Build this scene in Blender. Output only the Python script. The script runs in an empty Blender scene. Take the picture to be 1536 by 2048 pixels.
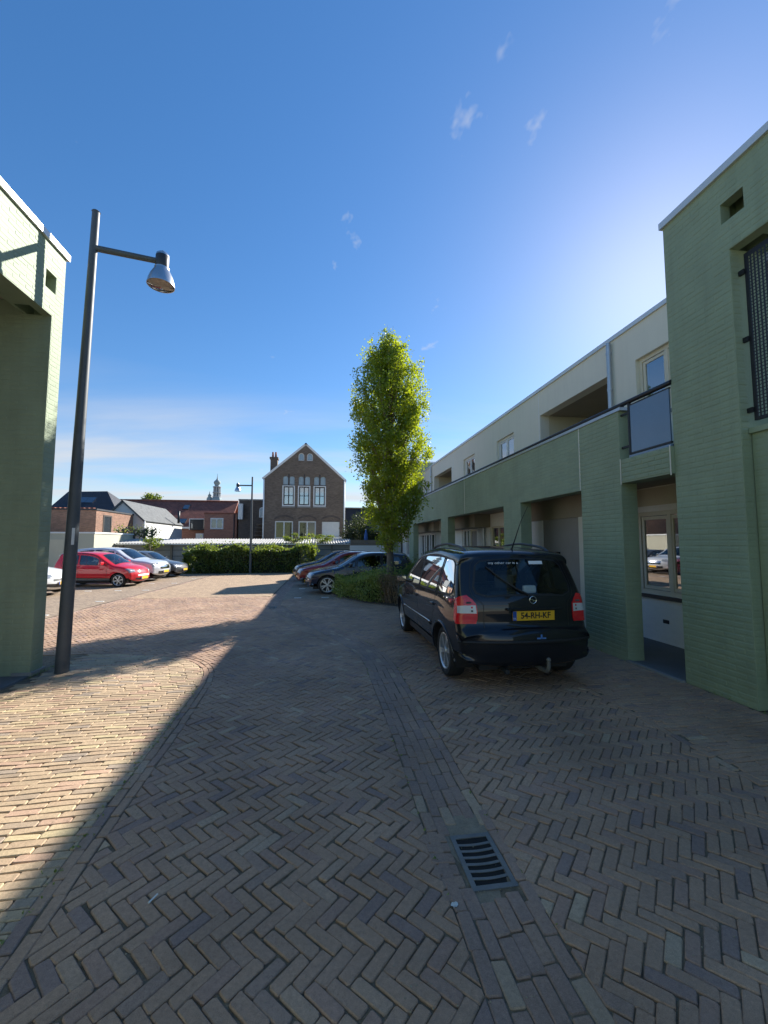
import bpy, bmesh, math, random
import numpy as np
from mathutils import Vector, Matrix
from mathutils.geometry import delaunay_2d_cdt

random.seed(7); RNG = np.random.default_rng(7)
R = math.radians
SC = bpy.context.scene
COL = SC.collection

# ------------------------------------------------------------------ camera
FPX = 828.0; PITCH = R(4.2); YAW = R(8.427); EYE = 1.67
cam_data = bpy.data.cameras.new('camera'); cam = bpy.data.objects.new('camera', cam_data); COL.objects.link(cam)
cam_data.sensor_width = 36; cam_data.lens = 36 * FPX / 2048
cam_data.clip_start = 0.05; cam_data.clip_end = 4000
cam.location = (0, 0, EYE); cam.rotation_euler = (math.pi / 2 + PITCH, 0, -YAW)
SC.camera = cam

def to_px(X, Y, Z):
    r = X * math.cos(YAW) - Y * math.sin(YAW); d = X * math.sin(YAW) + Y * math.cos(YAW); h = Z - EYE
    f = d * math.cos(PITCH) + h * math.sin(PITCH); u = h * math.cos(PITCH) - d * math.sin(PITCH)
    if f < 0.05: return (-9999, -9999)
    return (768 + FPX * r / f, 1024 - FPX * u / f)

# ------------------------------------------------------------------ sky, sun, exposure
SUN_AZ = R(44.0); SUN_EL = R(29.4)
SKY_STRENGTH = 0.11; SUN_STRENGTH = 3.5; EXPOSURE = 1.68
world = bpy.data.worlds.new('World'); SC.world = world; world.use_nodes = True
wn = world.node_tree; wl = wn.links
bg = wn.nodes['Background']
sky = wn.nodes.new('ShaderNodeTexSky'); sky.sky_type = 'NISHITA'; sky.sun_disc = False
sky.sun_elevation = SUN_EL; sky.sun_rotation = SUN_AZ
sky.altitude = 300; sky.air_density = 1.0; sky.dust_density = 0.2; sky.ozone_density = 3.0
hs = wn.nodes.new('ShaderNodeHueSaturation'); hs.inputs['Saturation'].default_value = 1.38; hs.inputs['Hue'].default_value = 0.506; hs.inputs['Value'].default_value = 0.70
gam = wn.nodes.new('ShaderNodeGamma'); gam.inputs[1].default_value = 0.80; wl.new(sky.outputs[0], gam.inputs[0]); wl.new(gam.outputs[0], hs.inputs['Color'])
# thin cirrus: noise laid on a plane high above, so it foreshortens towards the horizon
tc = wn.nodes.new('ShaderNodeTexCoord'); sep = wn.nodes.new('ShaderNodeSeparateXYZ'); wl.new(tc.outputs['Generated'], sep.inputs[0])
def wmath(op, a, b=None, clamp=False):
    n = wn.nodes.new('ShaderNodeMath'); n.operation = op; n.use_clamp = clamp
    for i, v in enumerate((a, b)):
        if v is None: continue
        if isinstance(v, (int, float)): n.inputs[i].default_value = v
        else: wl.new(v, n.inputs[i])
    return n.outputs[0]
zz = wmath('MAXIMUM', sep.outputs[2], 0.0); zd = wmath('ADD', zz, 0.12)
comb = wn.nodes.new('ShaderNodeCombineXYZ')
wl.new(wmath('DIVIDE', sep.outputs[0], zd), comb.inputs[0]); wl.new(wmath('DIVIDE', sep.outputs[1], zd), comb.inputs[1])
mp = wn.nodes.new('ShaderNodeMapping'); mp.inputs['Rotation'].default_value = (0, 0, R(-24)); mp.inputs['Scale'].default_value = (0.42, 1.5, 1); mp.inputs['Location'].default_value = (3.1, 0.55, 0)
wl.new(comb.outputs[0], mp.inputs[0])
nz = wn.nodes.new('ShaderNodeTexNoise'); nz.inputs['Scale'].default_value = 0.85; nz.inputs['Detail'].default_value = 7; nz.inputs['Roughness'].default_value = 0.52; nz.inputs['Distortion'].default_value = 0.35
wl.new(mp.outputs[0], nz.inputs['Vector'])
cr = wn.nodes.new('ShaderNodeMapRange'); cr.inputs[1].default_value = 0.40; cr.inputs[2].default_value = 0.66; cr.clamp = True; wl.new(nz.outputs[0], cr.inputs[0])
low = wn.nodes.new('ShaderNodeMapRange'); low.inputs[1].default_value = 0.36; low.inputs[2].default_value = 0.14; low.inputs[3].default_value = 0.0; low.inputs[4].default_value = 0.95; wl.new(sep.outputs[2], low.inputs[0])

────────

To do -> Repeat the listing above from its first line through the line that contains "from mathutils.geometry import", both included, and nothing more. Drop the pictures.

Task result ->
Build this scene in Blender. Output only the Python script. The script runs in an empty Blender scene. Take the picture to be 1536 by 2048 pixels.
import bpy, bmesh, math, random
import numpy as np
from mathutils import Vector, Matrix
from mathutils.geometry import delaunay_2d_cdt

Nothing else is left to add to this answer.